--- START Records shown ---

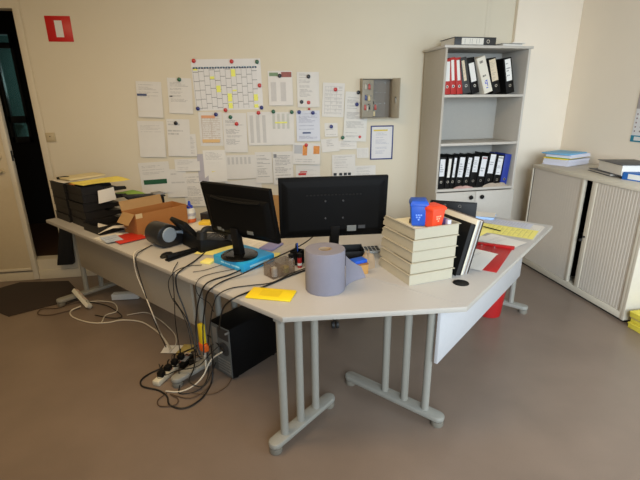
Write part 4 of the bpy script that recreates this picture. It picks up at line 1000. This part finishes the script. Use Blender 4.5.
# glue bottle and things round it
gl = thing('glue_bottle','white glue bottle with a blue spout and orange foot','bottle',D(.705,1.71,.7405),DROT)
k = MB(); k.lathe([(0,.0),(.030,.0),(.033,.004),(.033,.03),(0,.03)]); k.build('orange_foot', mat('orange print band',(.86,.42,.20),.5), gl)
k = MB(); k.lathe([(.0325,.03),(.033,.09),(.027,.108),(.014,.118),(.0,.118)]); k.build('bottle_body', M_white, gl)
k = MB(); k.lathe([(.019,.112),(.021,.118),(.020,.132),(.010,.138),(.006,.168),(.002,.172),(0,.172)]); k.build('spout', mat('spout blue',(.08,.24,.70),.4), gl)
k = MB(); k.lathe([(.0335,.055),(.0337,.056),(.0337,.076),(.0335,.077)]); k.build('label_band', mat('label dark print',(.72,.72,.76),.5), gl); gl.scale = (1.3,1.3,1.0)
ds('paper_sheet','white sheet with a yellow patch right of the glue bottle','paper',.70,1.50,.22,.28,20,M_plain,.7415,.004,1,None)
solo('sticky_pad', MB().box(-.045,.045,-.045,.045,0,.022,.001), mat('amber note pad',(.95,.80,.25),.6), 'amber sticky note pad right of the glue bottle', 'note pad', D(.73,1.54,.7462), DROT+L(30))
solo('note_box', MB().box(-.04,.04,-.035,.035,0,.07,.002), mat('black note box',(.12,.12,.13),.5), 'small black box beside the left screen, behind the phone', 'box', D(.80,1.62,.7405), DROT+L(10))
ds('paper_sheet','pale yellow sheets under the grey mouse','paper',.40,.98,.22,.22,30,M_pyell,.7425,.003,2,None)
ds('paper_sheet','white papers behind the foot of the left screen','paper',.56,.88,.30,.22,12,pm(80,rows=20,strength=.25),.7415,.003,0,None)
solo('sticky_pad', MB().box(-.035,.035,-.035,.035,0,.012,.001), M_pyell, 'pale yellow note pad by the blue paper pack', 'note pad', D(.225,.835,.7405), DROT+L(20))
solo('notebook', MB().box(-.075,.075,-.05,.05,0,.012,.002), mat('lilac notebook',(.55,.54,.72),.6), 'lilac notebook on the desk beyond the blue paper pack', 'notebook', D(.655,.735,.7405), DROT+L(15))
solo('crumpled_note', MB().box(-.04,.04,-.03,.03,0,.006,.001), M_pyell, 'yellow slip between the blue pack and the lilac notebook', 'note', D(.55,.60,.7405), DROT+L(35))
# brown paper file between the screens
pf = thing('magazine_file','brown cardboard magazine file standing between the two screens','file',D(1.00,.945,.7405),DROT+L(25))
k = MB(); k.box(-.05,.05,-.11,.11,0,.003); k.box(-.05,-.047,-.11,.11,.003,.25); k.box(.047,.05,-.11,.11,.003,.25); k.box(-.047,.047,-.11,-.107,.003,.25); k.build('file_body', M_cardin, pf)
k = MB(); 
for i in range(5): k.box(-.042+i*.017,-.030+i*.017,-.10,.10,.004,.20+.012*(i%3))
k.build('contents', M_plain, pf)
# acrylic organiser
M_acr = mat('smoked clear acrylic',(.50,.42,.34),.12,.05,20,alpha=.34)
ac = thing('desk_organiser','smoky clear desk tray with odds and ends before the paper roll','organiser',D(.355,.365,.7405),DROT+L(-10))
k = MB(); k.box(-.075,.075,-.045,.045,0,.004); k.box(-.075,.075,-.045,-.042,.004,.078); k.box(-.075,.075,.042,.045,.004,.078); k.box(-.075,-.072,-.042,.042,.004,.078); k.box(.072,.075,-.042,.042,.004,.078); k.box(-.002,.002,-.042,.042,.004,.06)
k.build('tray_walls', M_acr, ac)
for lab_, x_, y_, r_, h_, m_ in (('small white eraser in the smoky desk tray',-.045,-.015,.016,.05,M_white),('brown cork stub in the smoky desk tray',-.035,.018,.014,.035,mat('cork brown',(.50,.30,.16),.8)),('olive tape reel in the smoky desk tray',.036,.0,.026,.03,mat('olive tape',(.52,.48,.16),.5))):
    k = MB(); k.lathe([(0,0),(r_,0),(r_,h_*.9),(r_*.9,h_),(0,h_)], seg=18); v = Vector((x_,y_,0)); v.rotate(Matrix.Rotation(DROT+L(-10),3,'Z'))
    solo('desk_oddment', k, m_, lab_, 'oddment', D(.355,.365,.7447)+v, 0)
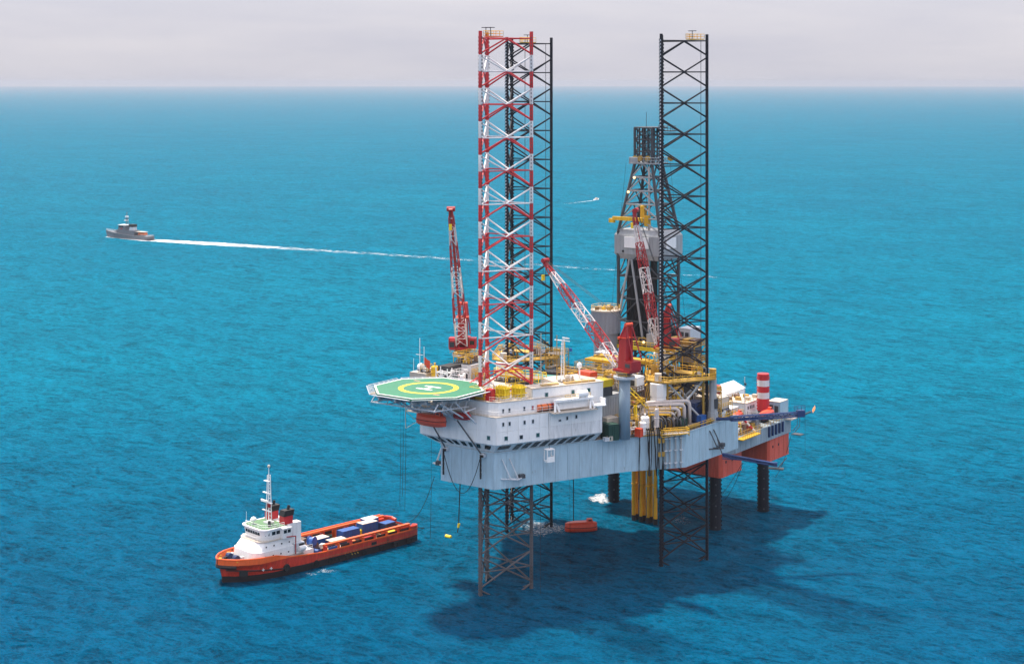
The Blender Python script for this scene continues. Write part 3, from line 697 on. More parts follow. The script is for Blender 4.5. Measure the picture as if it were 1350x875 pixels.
# ================================================================ pedestal cranes
def crane(label, abz, ph, pr, ped_mat, tip, group='pedestal cranes on the drilling rig', nsec=5, pats=('crane_white', 'crane_red'), wide=False):
    """tip: rig coordinates of the boom head. Local frame: boom in the +x direction"""
    base = Vector(abz); T = Vector(tip); d = T - base; rz = math.atan2(d.y, d.x)
    c = thing('pedestal_crane', label, 'crane', abz, group, rz=rz)
    Lh = math.hypot(d.x, d.y); zt = T.z - base.z
    m = MB(); m.tube((0, 0, 0), (0, 0, ph), pr, 24); o = m.build('pedestal', ped_mat, c, False)
    o.data.polygons.foreach_set('use_smooth', [len(f.vertices) == 4 for f in o.data.polygons])
    MB().lathe((0, 0, ph - .8), [(pr, 0), (pr * 1.9, .5), (pr * 1.9, 1.0)], 20).build('pedestal_flange', 'pale_grey', c)
    rl_ = MB(); rl_.rail([(pr * 2.3 * math.cos(i * math.pi / 5), pr * 2.3 * math.sin(i * math.pi / 5), ph + .2) for i in range(10)], 1.0, 2, .04, True)
    rl_.build('access_railing', 'yellow', c)
    MB().lathe((0, 0, ph + .2), [(pr * 1.1, 0), (pr * 1.1, .5), (pr * 1.5, .5), (pr * 1.5, 1.0)], 20).build('slew_ring', 'dark_grey', c)
    z = ph + 1.2
    MB().box((-.5, 0, z + .25), (5.2, 3.0, .5)).build('turntable', 'crane_red', c)
    mh = MB(); mh.box((-2.4, 0, z + 1.5), (2.4, 2.9, 2.0)); hs = mh.build('machinery_house', 'crane_red', c)
    for s_ in (-1, 1): MB().box((-2.4, s_ * 1.48, z + 1.6), (1.4, .06, .8)).build('louvre', 'dark_grey', hs)
    if wide:
        for s_ in (-1, 1):
            w_ = MB().box((-.2, s_ * 2.3, z + 1.4), (2.6, 1.7, 2.3)).build('winch_house', 'crane_red', c)
            MB().box((1.13, s_ * 2.3, z + 1.6), (.06, 1.0, .9)).build('pane', 'glass', w_)
    cb = MB(); cb.prism([(.6, -2.9), (2.4, -2.9), (2.4, -1.5), (.6, -1.5)], z + .1, z + 2.3, [(.6, -2.8), (2.0, -2.8), (2.0, -1.6), (.6, -1.6)])
    cb = cb.build('operator_cab', 'crane_red', c)
    MB().box((2.25, -2.2, z + 1.3), (.1, 1.1, 1.2), ry=R(-10)).build('pane', 'glass', cb)
    # king-post tower: two tall plates joined at the head
    for s_ in (-1, 1):
        m = MB(); y = s_ * .85
        m.loft([[(-1.6, y - .22, z + .5), (1.0, y - .22, z + .5), (1.0, y + .22, z + .5), (-1.6, y + .22, z + .5)],
                [(-1.5, y - .22, z + 7.2), (.6, y - .22, z + 7.2), (.6, y + .22, z + 7.2), (-1.5, y + .22, z + 7.2)],
                [(-1.7, y * .7 - .2, z + 10.4), (-.9, y * .7 - .2, z + 10.4), (-.9, y * .7 + .2, z + 10.4), (-1.7, y * .7 + .2, z + 10.4)]])
        m.build('king_post_plate', 'crane_red', c)
        rod('back_stay', (-4.0, s_ * 1.3, z + 2.9), (-1.5, s_ * .9, z + 9.8), .16, 'crane_red', c)
        rod('head_brace', (.5, s_ * 1.1, z + 7.0), (-1.2, s_ * .8, z + 10.2), .2, 'crane_red', c)
    blk('king_post_panel', (-.5, 0, z + 4.0), (1.2, 1.2, 6.4), 'crane_red', c)
    m = MB(); m.tube((-1.3, -1.0, z + 10.3), (-1.3, 1.0, z + 10.3), .42, 12); m.build('head_sheave', 'orange_red', c)
    m = MB(); m.tube((.35, -1.5, z + 7.3), (.35, 1.5, z + 7.3), .3, 10); m.box((-.4, 0, z + 7.45), (2.6, 2.7, .16)); m.build('head_platform', 'orange_red', c)
    # boom: four chords laced on every face, in coloured lengths
    foot = Vector((1.6, 0, z + 1.0)); head = Vector((Lh, 0, zt)); ax = (head - foot); BL = ax.length; ax.normalize()
    side = Vector((0, 1, 0)); upv = ax.cross(side) * -1
    if upv.z < 0: upv = -upv
    def prof(s_):   # half width, half depth along the boom
        f = s_ / BL
        wy = 1.25 - .75 * max(0, (f - .25) / .75)
        dz = .95 * min(1, .25 + f / .22 * .75) if f < .22 else .95 - .6 * max(0, (f - .7) / .3)
        return wy, dz
    def bp_(s_, i):
        wy, dz = prof(s_); sy = (-1, 1, 1, -1)[i]; su = (-1, -1, 1, 1)[i]
        return foot + ax * s_ + side * (sy * wy) + upv * (su * dz)
    nbay = nsec * 3; 
    for k in range(nbay):
        s0, s1 = BL * k / nbay, BL * (k + 1) / nbay; mt = pats[(k // 3) % 2]
        if k == nbay - 1: mt = 'crane_red'
        for i in range(4):
            rod('boom_chord', bp_(s0, i), bp_(s1, i), .13, mt, c)
            j = (i + 1) % 4
            e0, e1 = (i, j) if k % 2 else (j, i)
            rod('boom_lacing', bp_(s0, e0), bp_(s1, e1), .075, mt, c, 5)
            rod('boom_lacing', bp_(s1, i), bp_(s1, j), .07, mt, c, 5)
    hd_ = MB(); hq = head + ax * .5
    hd_.loft([[bp_(BL, i) for i in range(4)], [head + ax * 2.0 + side * s_ * .42 + upv * (u_ * .5 + .3) for s_, u_ in ((-1, -1), (1, -1), (1, 1), (-1, 1))]])
    hd_.tube(head + ax * 1.6 - side * .9 + upv * .6, head + ax * 1.6 + side * .9 + upv * .6, .55, 12)
    hd_.build('boom_head', 'crane_red', c)
    hk = head + ax * 1.6 + Vector((.4, 0, 0)); dz = 3.0
    rod('hoist_wire', hk, hk - Vector((0, 0, dz)), .05, 'black', c, 4)
    MB().box(hk - Vector((0, 0, dz + .6)), (.6, .6, 1.3)).build('hook_block', 'bright_yellow', c)
    for s_ in (-.45, .45):
        rod('luffing_rope', Vector((-1.3, s_, z + 10.5)), head + ax * 1.2 + side * s_ * .6 + upv * .8, .055, 'black', c, 4)
    ck = MB(); ck.box((foot + ax * BL * .5 + upv * .2), (BL * .96, .55, .1), 0, 0, -math.asin(ax.z)); ck.build('boom_catwalk', 'crane_red', c)
    return c
crane('red crane on a tall grey column with its boom lowered towards the banded leg', (21.0, 17.6, HZ1), 13.6, 1.28, 'pedestal_blue', (-3.5, 23.5, 67.2))
crane('red and white crane with steep boom standing beyond the helideck', (-20.4, 13.2, HZ1), 15.0, 1.3, 'pale_grey', (-9.8, -4.6, 80.5), wide=True)
crane('red and white crane with upright boom partly hidden behind the black leg near the derrick', (11.8, 50.0, HZ1), 13.2, 1.3, 'pale_grey', (5.0, 48.0, 77.5))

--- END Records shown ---

=== What is required ===
Using the material above, copy every line in which the string "this" occurs.

=== Output of the task ===
Write part 4 of the bpy script that recreates this picture. It picks up at line 1000. This part finishes the script. Use Blender 4.5.
The Blender Python script for this scene continues. Write part 3, from line 697 on. More parts follow. The script is for Blender 4.5. Measure the picture as if it were 1350x875 pixels.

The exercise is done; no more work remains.